#### Objective
Starting at the first line of the data below, write out each line exactly until you reach the line containing "COL = scn.collection", and include that line too.

#### Data segment
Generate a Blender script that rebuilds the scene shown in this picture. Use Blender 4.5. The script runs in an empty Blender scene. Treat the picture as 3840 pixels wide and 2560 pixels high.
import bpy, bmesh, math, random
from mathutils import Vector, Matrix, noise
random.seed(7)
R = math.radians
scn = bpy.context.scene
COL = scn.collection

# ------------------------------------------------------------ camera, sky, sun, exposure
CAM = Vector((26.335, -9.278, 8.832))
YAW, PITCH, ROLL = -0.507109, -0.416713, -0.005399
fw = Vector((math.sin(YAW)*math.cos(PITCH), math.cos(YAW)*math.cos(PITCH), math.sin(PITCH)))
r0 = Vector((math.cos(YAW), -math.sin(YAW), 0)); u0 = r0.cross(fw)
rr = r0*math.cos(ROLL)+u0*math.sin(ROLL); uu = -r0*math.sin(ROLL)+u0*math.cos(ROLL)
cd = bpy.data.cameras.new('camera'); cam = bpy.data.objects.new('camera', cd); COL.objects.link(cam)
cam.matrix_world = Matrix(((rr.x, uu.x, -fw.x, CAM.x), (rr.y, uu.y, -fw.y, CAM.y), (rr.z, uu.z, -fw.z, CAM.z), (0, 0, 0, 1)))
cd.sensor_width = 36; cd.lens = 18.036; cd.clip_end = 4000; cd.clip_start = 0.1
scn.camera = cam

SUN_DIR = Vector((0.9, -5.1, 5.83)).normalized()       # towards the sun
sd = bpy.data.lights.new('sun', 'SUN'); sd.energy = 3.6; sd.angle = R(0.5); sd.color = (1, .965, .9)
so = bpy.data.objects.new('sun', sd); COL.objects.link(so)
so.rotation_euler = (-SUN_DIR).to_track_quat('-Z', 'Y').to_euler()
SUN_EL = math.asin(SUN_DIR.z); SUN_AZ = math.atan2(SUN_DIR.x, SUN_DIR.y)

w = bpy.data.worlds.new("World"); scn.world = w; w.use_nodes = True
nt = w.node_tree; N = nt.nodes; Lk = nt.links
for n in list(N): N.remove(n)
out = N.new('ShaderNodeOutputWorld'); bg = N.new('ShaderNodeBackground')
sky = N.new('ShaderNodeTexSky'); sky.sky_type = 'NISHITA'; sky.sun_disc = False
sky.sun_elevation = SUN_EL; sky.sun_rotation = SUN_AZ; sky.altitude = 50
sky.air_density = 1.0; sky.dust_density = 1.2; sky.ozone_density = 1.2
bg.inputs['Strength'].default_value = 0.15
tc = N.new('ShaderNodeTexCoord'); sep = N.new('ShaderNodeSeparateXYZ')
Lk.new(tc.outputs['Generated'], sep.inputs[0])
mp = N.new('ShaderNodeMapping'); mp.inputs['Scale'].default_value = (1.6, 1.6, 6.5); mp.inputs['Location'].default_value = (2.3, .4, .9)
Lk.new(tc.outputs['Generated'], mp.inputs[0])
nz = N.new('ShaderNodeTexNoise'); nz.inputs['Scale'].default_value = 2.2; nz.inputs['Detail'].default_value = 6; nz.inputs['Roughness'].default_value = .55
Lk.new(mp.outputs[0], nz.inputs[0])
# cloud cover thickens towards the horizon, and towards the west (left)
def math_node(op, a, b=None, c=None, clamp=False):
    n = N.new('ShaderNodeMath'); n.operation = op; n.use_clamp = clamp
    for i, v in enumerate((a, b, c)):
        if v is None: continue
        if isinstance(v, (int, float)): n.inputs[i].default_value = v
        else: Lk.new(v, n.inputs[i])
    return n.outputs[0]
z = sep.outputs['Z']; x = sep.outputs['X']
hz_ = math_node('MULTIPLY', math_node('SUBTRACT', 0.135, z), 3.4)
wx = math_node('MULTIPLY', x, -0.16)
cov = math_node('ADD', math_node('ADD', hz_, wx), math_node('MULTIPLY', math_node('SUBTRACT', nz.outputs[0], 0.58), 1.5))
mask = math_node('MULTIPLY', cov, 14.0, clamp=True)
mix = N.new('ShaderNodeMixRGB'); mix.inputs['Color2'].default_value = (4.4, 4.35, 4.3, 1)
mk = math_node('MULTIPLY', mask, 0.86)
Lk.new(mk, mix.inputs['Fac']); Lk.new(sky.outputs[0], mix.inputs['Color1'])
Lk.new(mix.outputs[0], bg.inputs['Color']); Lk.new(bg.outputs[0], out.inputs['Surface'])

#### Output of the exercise
Generate a Blender script that rebuilds the scene shown in this picture. Use Blender 4.5. The script runs in an empty Blender scene. Treat the picture as 3840 pixels wide and 2560 pixels high.
import bpy, bmesh, math, random
from mathutils import Vector, Matrix, noise
random.seed(7)
R = math.radians
scn = bpy.context.scene
COL = scn.collection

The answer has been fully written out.